Voter eligibility for General Election still remains to be decided by ultimate outcome of case

WASHINGTON – Today, the U.S. Supreme Court declined to overturn an appeals court order that will prevent nearly a million Floridians from registering and voting in next month’s primary. In her dissent, Justice Sonia Sotomayor called the appeals court order an error, adding that the Supreme Court’s “inaction continues a trend of condoning disenfranchisement.” She was joined by Justices Ruth Bader Ginsburg and Elena Kagan. The case continues at the U.S. Circuit Court of Appeals for the Eleventh Circuit, which has scheduled a hearing for August 18, the same day as Florida’s primary, making it too late for affected voters to participate.

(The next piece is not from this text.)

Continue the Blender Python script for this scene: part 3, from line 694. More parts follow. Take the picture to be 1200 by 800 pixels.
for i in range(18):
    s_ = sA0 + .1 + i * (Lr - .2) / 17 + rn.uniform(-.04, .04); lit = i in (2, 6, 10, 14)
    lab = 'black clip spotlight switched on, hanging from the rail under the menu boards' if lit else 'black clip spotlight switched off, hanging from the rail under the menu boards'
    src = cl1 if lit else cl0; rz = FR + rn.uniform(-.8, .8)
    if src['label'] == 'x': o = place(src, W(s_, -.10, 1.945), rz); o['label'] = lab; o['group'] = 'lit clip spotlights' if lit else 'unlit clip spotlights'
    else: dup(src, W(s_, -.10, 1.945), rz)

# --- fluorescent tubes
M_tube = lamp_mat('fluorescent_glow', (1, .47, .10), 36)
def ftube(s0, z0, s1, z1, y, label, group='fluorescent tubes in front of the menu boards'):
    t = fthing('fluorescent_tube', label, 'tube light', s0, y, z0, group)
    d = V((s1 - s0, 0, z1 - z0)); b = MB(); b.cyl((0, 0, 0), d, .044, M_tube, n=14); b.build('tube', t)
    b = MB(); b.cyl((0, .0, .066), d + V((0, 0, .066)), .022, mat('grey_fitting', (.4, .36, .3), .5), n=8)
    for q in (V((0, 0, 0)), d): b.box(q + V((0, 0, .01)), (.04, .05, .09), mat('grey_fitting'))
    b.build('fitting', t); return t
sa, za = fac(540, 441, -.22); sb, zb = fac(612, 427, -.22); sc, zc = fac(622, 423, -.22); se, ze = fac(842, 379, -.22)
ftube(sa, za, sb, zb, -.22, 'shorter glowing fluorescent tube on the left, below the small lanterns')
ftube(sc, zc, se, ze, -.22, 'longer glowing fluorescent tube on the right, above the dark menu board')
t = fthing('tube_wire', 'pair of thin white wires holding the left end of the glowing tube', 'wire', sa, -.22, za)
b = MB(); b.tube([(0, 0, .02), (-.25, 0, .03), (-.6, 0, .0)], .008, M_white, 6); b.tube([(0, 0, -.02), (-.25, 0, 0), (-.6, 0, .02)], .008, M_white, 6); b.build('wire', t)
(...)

Campaign Legal Center (CLC) and partners had filed an application last week. That motion was denied.

“This is a deeply disappointing decision,” said Paul Smith, vice president at CLC. “Florida’s voters spoke loud and clear when nearly two-thirds of them supported rights restoration at the ballot box in 2018. The Supreme Court stood by as the Eleventh Circuit prevented hundreds of thousands of otherwise eligible voters from participating in Florida’s primary election simply because they can’t afford to pay fines and fees. We look forward to continuing to fight for Florida voters so they can participate in the General Election in November.”

The registration deadline for the state’s August 18 primary is July 20.